ArtSpark Challenge - Eu e o Outro por Diana Siza

Eu e o Outro

Olho pela janela e reflito sobre o momento em que vivemos. Fechados em casa para a nossa e para a proteção dos outros. Reflito sobre os momentos que já vivi: uns tão felizes, outros nem tanto. Momentos que todos nós já passámos. Alguns desses momentos deixam saudades. Saudades de um sorriso, saudades de toda a família sentada à mesa ao jantar, saudades de ver o pôr-de-sol, saudades dos momentos com os amigos, saudades de um abraço...

O poder de um abraço que hoje é tão importante e tão impossível. O abraço que nos dá segurança, que aquece o coração, que substitui mil palavras...hoje, por segurança, não é possível. Temos de manter a distância para nos protegermos. Temos que guardar o abraço para o depois.

Saudades de pisar a areia, sentir a brisa do mar. Temos saudades de tantas coisas que fazíamos no dia-a-dia. Mas existe outro sentimento que nos une como Ismailis. Saudades de ir jamatkhana! De pisar a alcatifa e sentir o cheiro do agarbati quando entramos. Saudades de orarmos em conjunto. Saudades de uma sexta-feira em que encontramos toda a gente. Saudades de ouvir “Ya Ali Madad”. Saudades de sentir o coração a bater depressa quando ouvimos o ginan que gostamos. Saudades de sentir o poder da oração em conjunto na nossa alma. Saudades dos sorrisos, saudades das nossas festas, saudades do rasrá. Saudades, acima de tudo, de sermos uma só comunidade. Uma comunidade que se junta em todos os momentos. Uma comunidade que sente saudades de ser uma comunidade que se junta, que partilha momentos inesquecíveis que hoje nos vem à memória e nos aquece o coração. Uma comunidade que quebra as barreiras e se torna online para que não percamos o seu sentido. Mas, sabemos que é provisório. Sabemos que num futuro breve, estaremos novamente juntos. Que estaremos no nosso jamatkhana, todos juntos. E hoje, sabemos a importância de estarmos juntos, de orarmos juntos e, esperamos que muito em breve, estjamos a festejar livres deste pesadelo que nos tornou tão conscientes.

Conscientes! Essa é a palavra correta. E, quando reflito sobre esta situação, sei que existem lições que poderemos retirar dela. Lições que aprendemos desde crianças no Dar-at-Ta’lim como a criação de Allah. Nós, seres humanos, deixamo-nos contagiar por tudo o que é material. E o poder da evolução, de ter sempre mais pode também ser negativo. Pois, acabamos por tomar o mundo como nosso e não nos vemos como simples ocupantes que respeitam toda a criação de Allah. Bastou ficarmos em casa para podermos ouvir, nas ruas desertas, o chilrar dos pássaros. Para podermos verque os rios se tornaram mais limpos, que os animais voltaram aos seus habitats naturais e que até a camada de ozono diminuiu. Será que aprenderemos a lição? Seremos os mesmos quando voltarmos a sair? Só o futuro nos dirá.

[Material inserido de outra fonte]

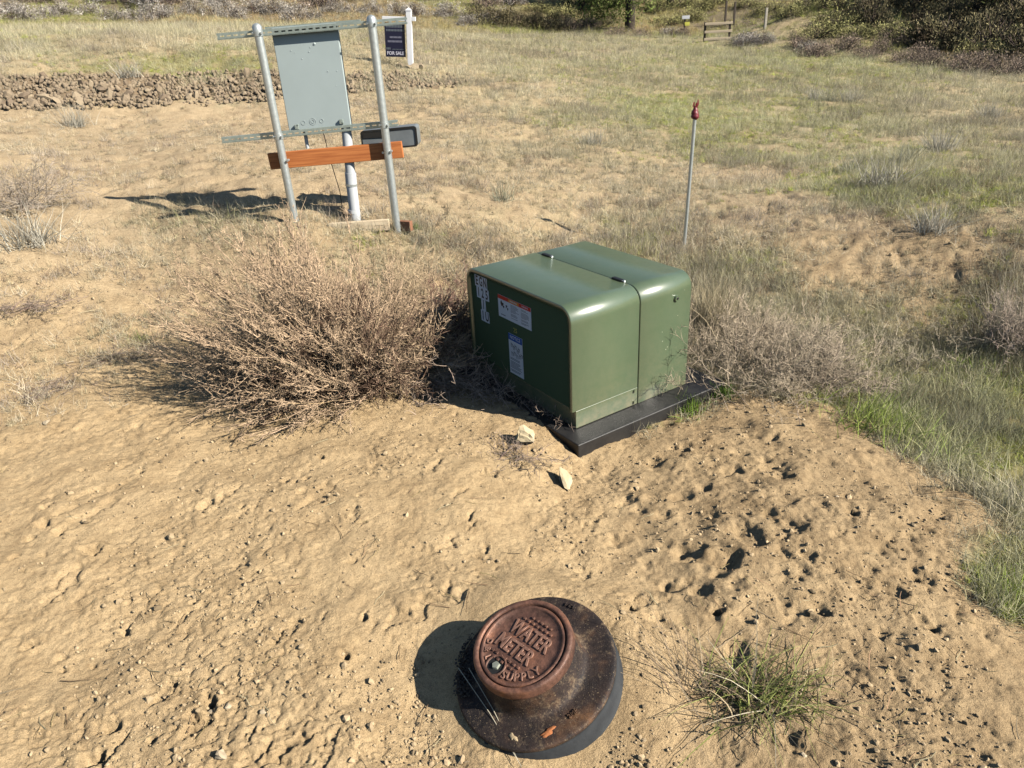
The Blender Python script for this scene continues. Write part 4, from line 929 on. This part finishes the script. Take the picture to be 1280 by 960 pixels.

Outra das lições foi o tempo. O tempo passa muito rápido e houve momentos que perdemos. Porque usamos a desculpa de “não ter tempo”. Não ter tempo para estarmos com quem mais gostamos porque precisávamos de trabalhar mais horas, porque estávamos cansados e por outras razões mais. E hoje, sabemos que não devemos desperdiçar o tempo. E não o devemos perder e nem perder a oportunidade de dizer aquilo que sentimos às pessoas de quem gostamos. Um “adoro-te”, um “amo-te” e até um “obrigado” que deixamos para depois não devem ser guardados para nós ou para uma outra oportunidade. Porque pode não existir o depois, pode não haver mais a outra oportunidade: nem para quem o diz e nem para quem o ouve. Não perder a oportunidade de ajudar quando precisam de nós, não perder a oportunidade de estar em comunidade, não perder a oportunidade de dar o abraço que o outro precisa e não o diz. Esta é a hora, de ligar a quem mais gostamos, de saber do outro. Temos o tempo e os meios para o fazer. Para quê deixar para depois?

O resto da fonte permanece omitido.